▽
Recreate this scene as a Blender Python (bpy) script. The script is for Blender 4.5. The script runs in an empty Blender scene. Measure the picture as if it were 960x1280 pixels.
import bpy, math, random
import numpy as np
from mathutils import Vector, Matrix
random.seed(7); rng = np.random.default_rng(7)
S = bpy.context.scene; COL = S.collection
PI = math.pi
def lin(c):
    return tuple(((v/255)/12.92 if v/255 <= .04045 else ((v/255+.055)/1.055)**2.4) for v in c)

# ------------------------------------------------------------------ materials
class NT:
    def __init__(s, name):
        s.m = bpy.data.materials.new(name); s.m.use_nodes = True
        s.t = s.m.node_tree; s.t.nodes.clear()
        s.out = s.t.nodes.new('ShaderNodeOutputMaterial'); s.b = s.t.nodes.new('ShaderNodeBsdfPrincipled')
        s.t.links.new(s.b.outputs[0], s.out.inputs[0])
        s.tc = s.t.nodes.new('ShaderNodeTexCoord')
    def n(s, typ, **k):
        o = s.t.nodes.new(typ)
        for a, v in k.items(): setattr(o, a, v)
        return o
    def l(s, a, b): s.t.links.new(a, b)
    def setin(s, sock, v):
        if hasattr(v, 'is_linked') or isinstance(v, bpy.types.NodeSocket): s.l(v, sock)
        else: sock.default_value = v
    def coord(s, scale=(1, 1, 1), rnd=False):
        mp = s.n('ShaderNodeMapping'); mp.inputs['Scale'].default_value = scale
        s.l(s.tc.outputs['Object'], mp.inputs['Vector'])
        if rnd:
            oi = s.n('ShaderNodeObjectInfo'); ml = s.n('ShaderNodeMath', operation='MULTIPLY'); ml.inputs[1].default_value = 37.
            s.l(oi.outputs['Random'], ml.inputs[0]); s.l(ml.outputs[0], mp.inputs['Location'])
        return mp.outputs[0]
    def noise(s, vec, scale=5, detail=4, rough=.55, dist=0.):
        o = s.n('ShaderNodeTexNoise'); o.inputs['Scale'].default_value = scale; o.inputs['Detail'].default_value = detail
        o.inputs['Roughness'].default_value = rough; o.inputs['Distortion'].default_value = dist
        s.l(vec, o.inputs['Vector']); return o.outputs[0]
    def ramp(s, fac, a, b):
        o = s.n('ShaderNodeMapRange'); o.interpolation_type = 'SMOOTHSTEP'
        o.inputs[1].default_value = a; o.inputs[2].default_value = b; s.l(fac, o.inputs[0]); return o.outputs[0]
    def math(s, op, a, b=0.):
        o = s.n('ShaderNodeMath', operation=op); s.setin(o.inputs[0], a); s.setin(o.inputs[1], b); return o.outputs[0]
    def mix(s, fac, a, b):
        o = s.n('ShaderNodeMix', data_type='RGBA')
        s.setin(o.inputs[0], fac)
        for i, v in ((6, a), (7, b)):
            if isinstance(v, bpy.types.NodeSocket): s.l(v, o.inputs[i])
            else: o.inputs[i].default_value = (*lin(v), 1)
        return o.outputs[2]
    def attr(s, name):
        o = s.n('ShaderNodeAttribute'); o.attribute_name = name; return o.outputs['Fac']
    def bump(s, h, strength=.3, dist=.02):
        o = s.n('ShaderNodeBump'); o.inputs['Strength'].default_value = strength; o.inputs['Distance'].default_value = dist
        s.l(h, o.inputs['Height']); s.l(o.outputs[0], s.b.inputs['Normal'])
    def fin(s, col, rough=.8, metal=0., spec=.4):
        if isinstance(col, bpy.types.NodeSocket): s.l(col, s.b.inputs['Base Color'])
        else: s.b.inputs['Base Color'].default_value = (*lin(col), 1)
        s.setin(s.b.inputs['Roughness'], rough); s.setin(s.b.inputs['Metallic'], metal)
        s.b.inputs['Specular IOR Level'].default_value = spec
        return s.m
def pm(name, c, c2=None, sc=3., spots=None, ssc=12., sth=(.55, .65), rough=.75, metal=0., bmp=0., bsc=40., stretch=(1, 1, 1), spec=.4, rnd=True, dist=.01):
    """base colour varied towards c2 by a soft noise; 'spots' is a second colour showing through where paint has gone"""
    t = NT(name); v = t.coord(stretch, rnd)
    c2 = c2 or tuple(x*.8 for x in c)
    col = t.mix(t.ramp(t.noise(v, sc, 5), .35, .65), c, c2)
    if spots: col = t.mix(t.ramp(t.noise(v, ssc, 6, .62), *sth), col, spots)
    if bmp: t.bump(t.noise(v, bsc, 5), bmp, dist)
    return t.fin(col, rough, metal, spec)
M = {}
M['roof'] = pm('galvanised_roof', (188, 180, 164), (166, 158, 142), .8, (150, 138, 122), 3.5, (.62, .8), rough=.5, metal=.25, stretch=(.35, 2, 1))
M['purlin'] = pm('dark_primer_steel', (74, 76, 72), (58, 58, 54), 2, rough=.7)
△
Print, unaltered, every line from the beginning of the material down to the line with "return tuple(((v/255)/12.92 if".

- RESULT OF THIS EXERCISE:
Recreate this scene as a Blender Python (bpy) script. The script is for Blender 4.5. The script runs in an empty Blender scene. Measure the picture as if it were 960x1280 pixels.
import bpy, math, random
import numpy as np
from mathutils import Vector, Matrix
random.seed(7); rng = np.random.default_rng(7)
S = bpy.context.scene; COL = S.collection
PI = math.pi
def lin(c):
    return tuple(((v/255)/12.92 if v/255 <= .04045 else ((v/255+.055)/1.055)**2.4) for v in c)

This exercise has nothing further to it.